Guilty Pleasures: Comfort Foods

Comfort food may be a universal concept, even among people who eat to live rather than living to eat, but what kinds of food are comforting may vary from person to person.

There are some universals there too, of course: even the haughtiest of purveyors of haute cuisine may once in a while crave a mac and cheese.

We’d wager, though, that most folks don’t think (as we do)of raw okra first when contemplating a snack, or brussels sprouts in butter (as we also do) for a light repast.

But what is comfort food, anyway? Is it a nosh or a meal? Definitions understood by most women will differ rather sharply from those offered by most men, since even today the division of labor in the home still generally leaves food preparation in the woman’s domain.

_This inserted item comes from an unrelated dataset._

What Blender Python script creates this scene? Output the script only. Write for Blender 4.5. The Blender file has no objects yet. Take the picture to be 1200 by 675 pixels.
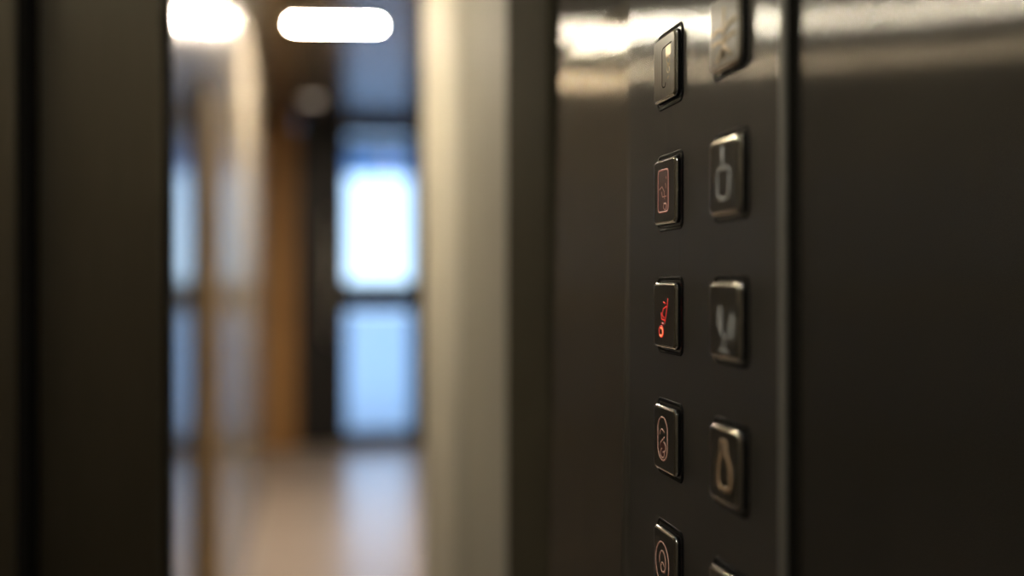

There are many exceptions and men who cook will define comfort food much as women will: apart from its comforting and sometimes nostalgic aspects, comfort food needs to be easy to fix.

For a person who doesn’t cook, that means holding out his or her hand after someone else has fixed it, easily or not!

Let’s assume, for the purpose of this discussion, that comfort food’s ease of preparation actually involves preparation, even if preparation means unscrewing the lid of a jar (or in our case, rinsing the okra and putting it in a bowl).

Nostalgia apparently plays a large, if not completely defining, role in identifying a comfort food.

Peanut butter and jelly (we like both title components chunky, and the bread has to be whole grain), macaroni and cheese, and grilled cheese sandwiches (sometimes with sliced tomato and often accompanied by a bowl of hot tomato soup) are popular American comfort foods.

They take very little time to prepare (even if you bake the macs after their six-minute boil, the addition of simple seasonings and real cheese — not powdered cheese sauce — and the sprinkling of a bread crumb topping) and one bite can reduce the maturest matron or the most staid senior sir to blissful babyhood.

There are, of course, comfort foods that are an acquired taste, and yet enough people have acquired that taste to pin them to the general yearning map.

Dips, for example, are not necessarily a childhood indulgence, since they tend not to be sweet, but there is barely an adult that doesn’t like to dip a chip or a pretzel into something creamily savory.

Read about cheap food here.

Our most comforting discovery is the accurately named Helluva Good Dip; we’re partial to bacon horseradish and jalapeno cheddar, and we prefer to dip pretel rods.

Even a homemade dip takes but a few minutes; season some plain, unsweetened yoghurt, sour cream or a mixture of the two, then add horseradish, crumbled bacon, chopped onions, minced garlic, melted cheese, chopped tomatoes and/or bits of whatever you generally like in a dip.

One taste we have acquired is for Gjetost, pronounced yeah tohst. This is a Danish cheese byproduct, marketed in the United States by Ski Queen, that somehow tastes a lot like caramel.

It’s as rich as halva (a Jewish comfort candy — which remind us that for any Jew who didn’t somehow skip childhood, matza ball soup is comfort food plus) and should be eaten in minute amounts, to be savored as long as possible.

Kozy Shack rice pudding has won our hearts as well; rice pudding is nostalgic but before Kozy Shack released its comfortingly preservative-free product, exquisite rice pudding was mainly to be had in diners, where if one was very lucky one could also enjoy a black and white egg cream.

Heart healthy? Likely not. Soul-nourishing? Definitely!

Note how much dairy is involved in this litany of comfort foods. Perhaps this derives from the first comfort food most of us ever had: mother’s milk. Certainly that comfort involved more than mere satisfaction of hunger; it combined nourishment, satiation and affection.

No wonder so many people are addicted to food, and little surprise we turn to food when we need to feel pampered.

Is this, then, a sign of human weakness? We think not. It’s okay to love your mother, and as long as you don’t overdo it (or substitute food for other needs — be they physical or otherwise — there is nothing wrong with a bit of indulgence. You may take comfort in that!